## The exercise
Lines containing the word "were" need to be counted. Please reply with how many there are, and nothing else.

## Items listed in a dataset
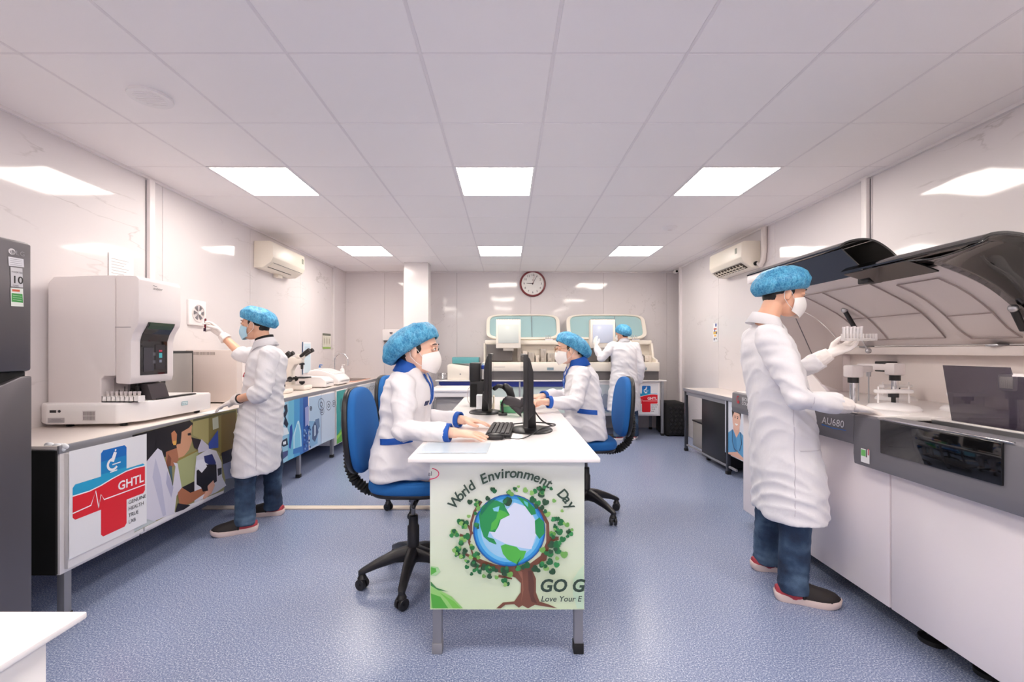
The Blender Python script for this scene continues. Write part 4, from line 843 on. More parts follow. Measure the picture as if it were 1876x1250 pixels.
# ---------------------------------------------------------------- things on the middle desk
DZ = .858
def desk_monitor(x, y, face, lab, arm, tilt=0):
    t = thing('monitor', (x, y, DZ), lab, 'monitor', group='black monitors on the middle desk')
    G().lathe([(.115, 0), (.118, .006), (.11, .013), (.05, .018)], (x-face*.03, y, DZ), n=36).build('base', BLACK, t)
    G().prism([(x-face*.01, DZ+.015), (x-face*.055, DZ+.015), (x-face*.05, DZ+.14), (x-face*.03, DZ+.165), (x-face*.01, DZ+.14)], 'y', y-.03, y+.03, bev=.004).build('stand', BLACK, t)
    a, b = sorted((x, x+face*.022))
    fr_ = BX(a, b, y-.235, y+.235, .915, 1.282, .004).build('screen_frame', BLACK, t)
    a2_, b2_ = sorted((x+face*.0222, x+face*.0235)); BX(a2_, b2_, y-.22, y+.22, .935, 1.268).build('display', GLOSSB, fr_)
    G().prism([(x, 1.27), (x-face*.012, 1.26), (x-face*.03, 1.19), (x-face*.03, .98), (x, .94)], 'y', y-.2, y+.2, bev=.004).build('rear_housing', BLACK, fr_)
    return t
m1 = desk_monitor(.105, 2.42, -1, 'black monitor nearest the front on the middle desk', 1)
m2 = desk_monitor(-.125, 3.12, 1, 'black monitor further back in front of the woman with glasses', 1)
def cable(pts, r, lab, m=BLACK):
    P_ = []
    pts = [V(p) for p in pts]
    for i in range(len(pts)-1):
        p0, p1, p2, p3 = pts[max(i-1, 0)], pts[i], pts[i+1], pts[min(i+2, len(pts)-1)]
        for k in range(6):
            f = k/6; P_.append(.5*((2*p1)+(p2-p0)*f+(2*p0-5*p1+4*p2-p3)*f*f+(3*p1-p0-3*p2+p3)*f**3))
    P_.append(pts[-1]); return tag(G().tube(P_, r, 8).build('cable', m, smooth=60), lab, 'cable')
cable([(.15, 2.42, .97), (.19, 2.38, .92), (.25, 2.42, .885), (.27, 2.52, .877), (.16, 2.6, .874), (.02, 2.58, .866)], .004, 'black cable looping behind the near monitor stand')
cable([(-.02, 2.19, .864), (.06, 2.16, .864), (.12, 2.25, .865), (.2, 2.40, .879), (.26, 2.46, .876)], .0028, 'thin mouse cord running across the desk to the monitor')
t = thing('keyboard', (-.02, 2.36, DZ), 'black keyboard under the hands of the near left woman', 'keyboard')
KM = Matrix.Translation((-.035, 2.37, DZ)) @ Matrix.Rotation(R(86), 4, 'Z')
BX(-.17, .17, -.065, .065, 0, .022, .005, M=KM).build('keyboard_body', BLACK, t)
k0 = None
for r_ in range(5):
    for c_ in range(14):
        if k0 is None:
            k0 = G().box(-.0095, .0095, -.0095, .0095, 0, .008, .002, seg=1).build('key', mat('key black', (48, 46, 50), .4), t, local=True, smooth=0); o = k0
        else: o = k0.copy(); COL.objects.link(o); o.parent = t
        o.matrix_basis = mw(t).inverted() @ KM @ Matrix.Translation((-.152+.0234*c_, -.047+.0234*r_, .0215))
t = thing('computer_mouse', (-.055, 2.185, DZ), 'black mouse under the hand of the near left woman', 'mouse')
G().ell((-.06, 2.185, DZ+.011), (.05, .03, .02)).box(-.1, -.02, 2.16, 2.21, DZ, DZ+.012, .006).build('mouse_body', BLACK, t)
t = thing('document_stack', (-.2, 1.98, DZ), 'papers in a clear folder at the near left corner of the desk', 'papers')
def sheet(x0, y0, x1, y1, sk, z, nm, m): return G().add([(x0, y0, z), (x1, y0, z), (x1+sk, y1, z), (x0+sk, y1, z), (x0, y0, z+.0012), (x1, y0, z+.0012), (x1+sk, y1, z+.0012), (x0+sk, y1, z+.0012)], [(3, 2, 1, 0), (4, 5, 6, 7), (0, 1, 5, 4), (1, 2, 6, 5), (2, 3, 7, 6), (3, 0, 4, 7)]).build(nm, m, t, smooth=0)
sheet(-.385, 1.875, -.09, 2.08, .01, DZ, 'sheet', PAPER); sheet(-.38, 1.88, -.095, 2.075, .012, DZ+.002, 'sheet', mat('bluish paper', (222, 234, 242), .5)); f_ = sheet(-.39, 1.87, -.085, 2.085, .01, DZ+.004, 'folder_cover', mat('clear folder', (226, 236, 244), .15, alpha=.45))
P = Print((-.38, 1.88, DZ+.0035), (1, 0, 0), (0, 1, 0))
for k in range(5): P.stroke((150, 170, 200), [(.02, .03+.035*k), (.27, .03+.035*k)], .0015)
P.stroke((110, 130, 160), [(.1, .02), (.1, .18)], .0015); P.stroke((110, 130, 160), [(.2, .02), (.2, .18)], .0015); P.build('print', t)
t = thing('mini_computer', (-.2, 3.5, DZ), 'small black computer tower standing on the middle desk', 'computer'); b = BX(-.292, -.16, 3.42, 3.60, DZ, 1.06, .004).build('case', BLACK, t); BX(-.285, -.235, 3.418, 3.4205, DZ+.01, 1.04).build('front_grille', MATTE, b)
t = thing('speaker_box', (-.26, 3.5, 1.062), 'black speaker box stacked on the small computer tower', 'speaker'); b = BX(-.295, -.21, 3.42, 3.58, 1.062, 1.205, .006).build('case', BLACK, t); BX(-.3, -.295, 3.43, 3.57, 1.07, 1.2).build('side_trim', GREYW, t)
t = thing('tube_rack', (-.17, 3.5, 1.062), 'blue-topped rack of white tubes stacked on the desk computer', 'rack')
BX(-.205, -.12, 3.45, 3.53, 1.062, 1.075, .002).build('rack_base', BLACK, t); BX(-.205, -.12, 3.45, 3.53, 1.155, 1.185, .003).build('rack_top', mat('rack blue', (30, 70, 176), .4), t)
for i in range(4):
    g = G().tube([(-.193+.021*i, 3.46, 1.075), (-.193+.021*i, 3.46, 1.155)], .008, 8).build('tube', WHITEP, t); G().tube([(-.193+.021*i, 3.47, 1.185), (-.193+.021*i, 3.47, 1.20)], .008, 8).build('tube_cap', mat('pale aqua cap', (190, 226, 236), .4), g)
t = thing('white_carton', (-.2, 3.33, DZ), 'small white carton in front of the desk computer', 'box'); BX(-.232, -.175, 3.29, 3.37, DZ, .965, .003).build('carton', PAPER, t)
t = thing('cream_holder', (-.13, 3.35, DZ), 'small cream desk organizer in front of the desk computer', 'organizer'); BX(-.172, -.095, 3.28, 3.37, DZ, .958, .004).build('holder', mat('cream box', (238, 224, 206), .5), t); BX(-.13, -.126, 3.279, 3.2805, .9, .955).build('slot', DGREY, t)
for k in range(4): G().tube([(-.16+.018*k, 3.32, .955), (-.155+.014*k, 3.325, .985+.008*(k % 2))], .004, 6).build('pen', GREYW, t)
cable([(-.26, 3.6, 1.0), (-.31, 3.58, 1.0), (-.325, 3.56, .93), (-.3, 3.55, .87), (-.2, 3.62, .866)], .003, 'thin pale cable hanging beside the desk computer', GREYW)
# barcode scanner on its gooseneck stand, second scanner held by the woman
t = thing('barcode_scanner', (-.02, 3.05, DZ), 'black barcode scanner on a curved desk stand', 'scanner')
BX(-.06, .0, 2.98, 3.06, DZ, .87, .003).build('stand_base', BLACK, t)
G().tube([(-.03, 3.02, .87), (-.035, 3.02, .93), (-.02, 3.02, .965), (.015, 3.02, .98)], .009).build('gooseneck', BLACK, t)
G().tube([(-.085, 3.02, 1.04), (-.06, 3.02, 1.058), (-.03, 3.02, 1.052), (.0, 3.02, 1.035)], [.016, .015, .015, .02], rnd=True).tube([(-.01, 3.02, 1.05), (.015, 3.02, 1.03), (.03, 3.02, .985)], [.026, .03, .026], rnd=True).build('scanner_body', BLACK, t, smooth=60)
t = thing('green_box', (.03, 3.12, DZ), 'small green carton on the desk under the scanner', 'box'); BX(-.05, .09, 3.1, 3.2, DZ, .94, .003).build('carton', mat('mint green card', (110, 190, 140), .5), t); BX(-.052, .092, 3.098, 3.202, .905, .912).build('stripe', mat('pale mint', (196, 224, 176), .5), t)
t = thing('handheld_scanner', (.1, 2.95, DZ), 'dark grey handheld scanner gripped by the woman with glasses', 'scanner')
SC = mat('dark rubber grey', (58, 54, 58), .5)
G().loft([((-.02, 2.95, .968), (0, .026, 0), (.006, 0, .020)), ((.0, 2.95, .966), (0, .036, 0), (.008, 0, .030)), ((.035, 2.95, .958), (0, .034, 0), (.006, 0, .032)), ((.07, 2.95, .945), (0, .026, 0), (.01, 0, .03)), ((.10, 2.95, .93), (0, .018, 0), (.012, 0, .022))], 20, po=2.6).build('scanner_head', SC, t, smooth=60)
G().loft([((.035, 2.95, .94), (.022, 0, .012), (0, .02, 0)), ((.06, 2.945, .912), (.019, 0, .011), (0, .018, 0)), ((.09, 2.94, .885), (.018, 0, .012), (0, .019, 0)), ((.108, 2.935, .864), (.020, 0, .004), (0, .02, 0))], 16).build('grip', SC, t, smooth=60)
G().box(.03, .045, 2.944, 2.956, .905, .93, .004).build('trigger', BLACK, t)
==
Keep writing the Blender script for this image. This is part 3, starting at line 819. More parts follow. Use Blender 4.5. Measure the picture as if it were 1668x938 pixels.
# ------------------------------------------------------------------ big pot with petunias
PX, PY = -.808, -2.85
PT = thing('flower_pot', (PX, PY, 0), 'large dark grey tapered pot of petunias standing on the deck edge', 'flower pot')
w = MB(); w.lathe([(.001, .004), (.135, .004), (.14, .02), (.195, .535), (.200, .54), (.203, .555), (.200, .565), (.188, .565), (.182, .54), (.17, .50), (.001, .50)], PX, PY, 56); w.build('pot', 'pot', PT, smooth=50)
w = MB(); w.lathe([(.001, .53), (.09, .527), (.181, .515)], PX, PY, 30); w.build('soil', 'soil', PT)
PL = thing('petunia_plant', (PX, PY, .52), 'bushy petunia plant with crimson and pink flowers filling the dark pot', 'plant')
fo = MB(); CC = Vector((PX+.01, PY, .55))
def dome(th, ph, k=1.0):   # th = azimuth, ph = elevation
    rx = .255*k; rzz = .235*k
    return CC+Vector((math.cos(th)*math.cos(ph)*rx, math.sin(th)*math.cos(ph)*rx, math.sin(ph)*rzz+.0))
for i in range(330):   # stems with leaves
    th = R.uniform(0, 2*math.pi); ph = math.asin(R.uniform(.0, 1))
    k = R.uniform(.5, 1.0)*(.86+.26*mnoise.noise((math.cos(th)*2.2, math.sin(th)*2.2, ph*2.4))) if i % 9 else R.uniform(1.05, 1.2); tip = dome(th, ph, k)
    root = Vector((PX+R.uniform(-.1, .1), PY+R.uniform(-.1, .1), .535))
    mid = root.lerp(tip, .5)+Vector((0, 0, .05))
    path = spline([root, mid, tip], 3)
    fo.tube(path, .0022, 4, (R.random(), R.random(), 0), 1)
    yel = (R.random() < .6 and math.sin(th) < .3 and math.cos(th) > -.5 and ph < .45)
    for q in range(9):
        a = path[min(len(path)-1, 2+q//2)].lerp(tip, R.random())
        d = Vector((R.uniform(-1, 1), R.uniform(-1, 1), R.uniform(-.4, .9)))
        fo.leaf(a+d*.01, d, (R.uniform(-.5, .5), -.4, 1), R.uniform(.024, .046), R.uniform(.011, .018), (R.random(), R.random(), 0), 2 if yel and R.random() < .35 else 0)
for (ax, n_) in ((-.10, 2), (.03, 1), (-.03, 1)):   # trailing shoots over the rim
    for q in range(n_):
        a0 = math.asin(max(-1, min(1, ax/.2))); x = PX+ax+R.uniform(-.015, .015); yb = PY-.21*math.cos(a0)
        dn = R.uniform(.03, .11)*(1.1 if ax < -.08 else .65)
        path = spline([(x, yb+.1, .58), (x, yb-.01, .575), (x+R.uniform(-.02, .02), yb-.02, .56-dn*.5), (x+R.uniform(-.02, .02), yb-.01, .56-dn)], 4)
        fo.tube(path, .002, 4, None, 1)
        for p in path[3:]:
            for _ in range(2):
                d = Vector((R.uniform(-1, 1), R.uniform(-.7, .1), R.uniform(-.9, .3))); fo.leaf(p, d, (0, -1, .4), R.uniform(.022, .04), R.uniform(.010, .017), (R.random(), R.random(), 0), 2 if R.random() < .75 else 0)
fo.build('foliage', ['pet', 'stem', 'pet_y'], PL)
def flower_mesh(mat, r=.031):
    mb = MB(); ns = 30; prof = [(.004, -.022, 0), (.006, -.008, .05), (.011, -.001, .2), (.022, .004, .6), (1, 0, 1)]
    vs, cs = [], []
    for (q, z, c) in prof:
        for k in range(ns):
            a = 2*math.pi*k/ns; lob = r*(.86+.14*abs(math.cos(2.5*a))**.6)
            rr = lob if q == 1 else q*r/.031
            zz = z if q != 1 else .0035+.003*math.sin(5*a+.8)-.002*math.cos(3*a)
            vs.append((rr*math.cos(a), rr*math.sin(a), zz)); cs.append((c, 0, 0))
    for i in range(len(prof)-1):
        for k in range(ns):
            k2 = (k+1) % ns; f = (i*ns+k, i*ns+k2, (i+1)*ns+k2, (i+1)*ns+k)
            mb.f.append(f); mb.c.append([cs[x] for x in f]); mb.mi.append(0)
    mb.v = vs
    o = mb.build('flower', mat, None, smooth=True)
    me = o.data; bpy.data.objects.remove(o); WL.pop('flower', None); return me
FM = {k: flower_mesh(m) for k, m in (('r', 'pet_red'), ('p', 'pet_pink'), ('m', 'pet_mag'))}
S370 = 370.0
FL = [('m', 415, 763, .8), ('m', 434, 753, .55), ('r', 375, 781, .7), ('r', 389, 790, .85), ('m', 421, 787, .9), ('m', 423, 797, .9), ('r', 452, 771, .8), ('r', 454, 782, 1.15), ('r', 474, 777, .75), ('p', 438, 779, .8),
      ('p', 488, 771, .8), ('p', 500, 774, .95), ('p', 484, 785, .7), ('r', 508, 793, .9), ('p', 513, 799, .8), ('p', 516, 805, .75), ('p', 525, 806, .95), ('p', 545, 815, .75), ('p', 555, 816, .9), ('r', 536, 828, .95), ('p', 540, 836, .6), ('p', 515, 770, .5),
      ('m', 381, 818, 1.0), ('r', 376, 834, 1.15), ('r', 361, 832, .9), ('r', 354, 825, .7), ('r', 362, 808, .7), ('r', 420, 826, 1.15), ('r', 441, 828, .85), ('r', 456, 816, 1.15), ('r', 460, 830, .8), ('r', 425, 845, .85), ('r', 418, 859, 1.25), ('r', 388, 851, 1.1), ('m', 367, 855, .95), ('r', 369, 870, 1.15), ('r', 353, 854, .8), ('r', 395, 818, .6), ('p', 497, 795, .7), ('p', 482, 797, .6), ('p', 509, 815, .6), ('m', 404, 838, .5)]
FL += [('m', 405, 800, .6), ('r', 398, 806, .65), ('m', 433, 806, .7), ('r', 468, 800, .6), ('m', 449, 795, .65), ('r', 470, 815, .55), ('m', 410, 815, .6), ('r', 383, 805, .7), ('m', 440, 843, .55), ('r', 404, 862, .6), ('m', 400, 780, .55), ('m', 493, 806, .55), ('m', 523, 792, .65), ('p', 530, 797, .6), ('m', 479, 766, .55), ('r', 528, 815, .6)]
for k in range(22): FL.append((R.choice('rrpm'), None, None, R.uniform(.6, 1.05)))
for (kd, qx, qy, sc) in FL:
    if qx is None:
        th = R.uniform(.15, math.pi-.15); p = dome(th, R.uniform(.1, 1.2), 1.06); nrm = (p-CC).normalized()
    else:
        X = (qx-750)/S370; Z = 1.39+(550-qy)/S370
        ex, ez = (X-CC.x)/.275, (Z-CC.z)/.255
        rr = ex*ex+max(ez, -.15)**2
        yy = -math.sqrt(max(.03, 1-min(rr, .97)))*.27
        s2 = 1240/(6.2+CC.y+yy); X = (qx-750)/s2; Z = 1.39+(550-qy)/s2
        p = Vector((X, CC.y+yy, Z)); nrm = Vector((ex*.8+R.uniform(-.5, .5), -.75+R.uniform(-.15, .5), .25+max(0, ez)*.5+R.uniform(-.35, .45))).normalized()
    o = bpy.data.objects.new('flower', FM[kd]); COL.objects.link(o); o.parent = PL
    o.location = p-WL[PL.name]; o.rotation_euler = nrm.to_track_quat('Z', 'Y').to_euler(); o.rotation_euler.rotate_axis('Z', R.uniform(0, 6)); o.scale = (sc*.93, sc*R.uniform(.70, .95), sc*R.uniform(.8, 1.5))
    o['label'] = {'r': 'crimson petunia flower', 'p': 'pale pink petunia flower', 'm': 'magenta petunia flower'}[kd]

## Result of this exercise
2